Rural Areas: Business

(asked on 6th December 2021) - View Source

Question to the Department for Environment, Food and Rural Affairs:

To ask the Secretary of State for Environment, Food and Rural Affairs, what steps he is taking to provide alternative support to rural businesses to help them diversify as Basic Payment Scheme income reduces.


Answered by
Victoria Prentis Portrait
Victoria Prentis
Attorney General
This question was answered on 24th December 2021

Our manifesto was clear that we would maintain the annual budget for farming for every year of this parliament. Freed from the Common Agricultural Policy, we are repurposing this money to incentivise sustainable farming practices alongside profitable food production. We have also made simplifications to the 2021 Basic Payment Scheme, as set out in the Agricultural Transition Plan. This included removing the greening requirements. These simplifications meant the scheme guidance was reduced by about half.

Earlier this month (December 2021) we published information on the Sustainable Farming Incentive in 2022. The Sustainable Farming Incentive is the first of our three new environmental land management schemes. Through this scheme, we will pay farmers to produce public goods such as water quality, biodiversity, animal health and welfare and climate change mitigation, alongside food production. The December update set out details of scheme policy, including on eligibility, applications and payment rates. We will pay a more generous payment rate than previous EU schemes, and there will be fewer rules and more trust.

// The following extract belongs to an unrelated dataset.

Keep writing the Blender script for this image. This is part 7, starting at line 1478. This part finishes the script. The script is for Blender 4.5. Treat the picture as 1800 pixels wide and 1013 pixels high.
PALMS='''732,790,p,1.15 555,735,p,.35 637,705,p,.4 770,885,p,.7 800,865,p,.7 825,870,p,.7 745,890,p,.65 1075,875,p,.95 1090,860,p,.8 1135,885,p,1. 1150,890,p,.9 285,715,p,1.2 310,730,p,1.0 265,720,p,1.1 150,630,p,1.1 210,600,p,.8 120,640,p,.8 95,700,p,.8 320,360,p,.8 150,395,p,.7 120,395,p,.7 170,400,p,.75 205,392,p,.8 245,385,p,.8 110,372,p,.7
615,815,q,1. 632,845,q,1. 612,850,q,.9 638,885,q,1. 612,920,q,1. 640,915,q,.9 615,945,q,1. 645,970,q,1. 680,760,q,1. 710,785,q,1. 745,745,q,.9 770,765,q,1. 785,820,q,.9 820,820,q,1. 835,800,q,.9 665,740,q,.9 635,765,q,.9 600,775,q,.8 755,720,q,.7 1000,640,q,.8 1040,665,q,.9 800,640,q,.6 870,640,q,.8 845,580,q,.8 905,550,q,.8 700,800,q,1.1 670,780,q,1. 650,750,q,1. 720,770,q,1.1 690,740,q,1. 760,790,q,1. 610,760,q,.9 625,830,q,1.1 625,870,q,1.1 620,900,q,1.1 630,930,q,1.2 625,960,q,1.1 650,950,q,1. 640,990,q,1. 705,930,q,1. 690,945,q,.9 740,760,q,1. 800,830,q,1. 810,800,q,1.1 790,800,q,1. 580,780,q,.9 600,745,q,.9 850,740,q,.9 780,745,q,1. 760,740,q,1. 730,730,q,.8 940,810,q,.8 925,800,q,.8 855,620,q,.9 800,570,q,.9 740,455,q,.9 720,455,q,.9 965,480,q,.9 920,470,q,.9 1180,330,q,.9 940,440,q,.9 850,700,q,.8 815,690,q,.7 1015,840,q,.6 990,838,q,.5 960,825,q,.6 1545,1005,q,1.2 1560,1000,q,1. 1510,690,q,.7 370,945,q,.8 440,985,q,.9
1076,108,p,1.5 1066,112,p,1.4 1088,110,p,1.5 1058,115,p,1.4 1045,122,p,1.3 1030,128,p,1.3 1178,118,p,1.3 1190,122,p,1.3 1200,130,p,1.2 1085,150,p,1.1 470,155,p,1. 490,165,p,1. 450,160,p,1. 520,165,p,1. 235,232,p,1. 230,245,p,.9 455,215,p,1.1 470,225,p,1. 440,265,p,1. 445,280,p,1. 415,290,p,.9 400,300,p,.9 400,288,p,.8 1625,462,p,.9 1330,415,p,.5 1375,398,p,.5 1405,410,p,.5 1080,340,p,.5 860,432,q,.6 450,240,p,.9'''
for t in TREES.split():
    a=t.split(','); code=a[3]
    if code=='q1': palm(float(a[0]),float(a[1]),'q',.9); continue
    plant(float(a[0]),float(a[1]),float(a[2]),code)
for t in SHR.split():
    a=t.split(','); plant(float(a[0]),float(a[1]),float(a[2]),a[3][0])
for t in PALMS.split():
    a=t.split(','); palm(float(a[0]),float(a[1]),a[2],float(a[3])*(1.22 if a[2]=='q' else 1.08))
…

As we said in the December update, we want to see large-scale adoption of the Sustainable Farming Incentive across the range of farm types, locations and tenancy arrangements, with 70% of farms and farmland in the scheme by 2028.

Alongside the Sustainable Farming Incentive, we will be launching the Local Nature Recovery scheme and the Landscape Recovery scheme. All three schemes will be accessible to farmers. Local Nature Recovery will begin a phased rollout from 2023 and will pay farmers for using less productive areas of their farms to create habitats and support biodiversity and water quality. It will also support collaboration between groups of farmers. Landscape Recovery will begin piloting in 2022 and will pay landowners who want to take a more radical and large-scale approach to producing environmental outcomes through land use change. We will set out more detail on Local Nature Recovery and Landscape Recovery in the New Year.

There will also be schemes to help support businesses to get ready for the agricultural transition period which runs from 2021 to 2027. We have already opened the Farming Investment Fund for applications. It is there to support farmers to invest in new equipment, technology and infrastructure to improve productivity, support animal health and welfare and improve environmental outcomes. We plan to launch an added value theme under the Farming Transformation Fund and this will support farmers to invest in shortening their supply chains through packing, processing and retailing their produce. The Farming Innovation Programme opened for applications in October 2021. This will support ambitious projects to transform productivity and enhance environmental sustainability in England’s agricultural and horticultural sectors, whilst driving the sectors towards net zero. And we know that a vibrant industry needs to attract new talent. Our New Entrant Support scheme aims to encourage new starters into farming. Eligibility for this scheme will be developed in partnership with stakeholders and applications will open in 2022.

The UK Shared Prosperity Fund (UKSPF), worth over £2.6 billion over the next three years, will help people access opportunity in places in need, including in rural and coastal communities. The Government will publish further details on the fund in due course.